Nesta sexta-feira, de passagem por Minas Gerais, Bolsonaro tranquilizou o país: "Uma das coisas que mais me confortam é saber que naquela minha cadeira lá em Brasília não está sentado um comunista." Confirmou que estará em Nova York na próxima terça-feira. Discursará na abertura da Assembleia Geral da ONU. Anunciou que dirá algumas "verdades" sobre o Brasil. Tremei, mundo!

Antes mesmo de ouvir as "verdades" que Bolsonaro despejará sobre a tribuna da ONU, o brasileiro, já vacinado contra as mentiras do orador, percebe que a vida de presidente é muito fácil, difícil é ser presidido diariamente por Bolsonaro. Se a passagem do capitão pelo Planalto serve para alguma coisa é para provar que governar o Brasil não é tão difícil.

O horário é bom, o dinheiro é razoável, viaja-se de graça para Nova York, passeia-se de moto nos finais de semana, e há sempre a possibilidade de demitir o ministro Marcelo Queiroga, que deve proporcionar uma sensação muito boa. Por uma trapaça da sorte, Bolsonaro acredita que a falta do voto impresso desvirtuará as urnas eletrônicas que já lhe concederam tantos mandatos eletivos.

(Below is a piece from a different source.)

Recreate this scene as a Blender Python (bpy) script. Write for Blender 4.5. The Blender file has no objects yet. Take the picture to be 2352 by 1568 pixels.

Dias atrás, em resposta às mentiras sobre urnas eletrônicas que Bolsonaro repetiu nos palanques de 7 de Setembro, o presidente do TSE, Luís Roberto Barroso, chamou-o de "farsante". Ecoando a maioria que se expressou por meio do Datafolha, Barroso disse que o lema de Bolsonaro é diferente daquele que está anotado em João 8:32. "Conhecereis a mentira, e a mentira vos aprisionará", declarou o magistrado. Barroso pode ter soado premonitório.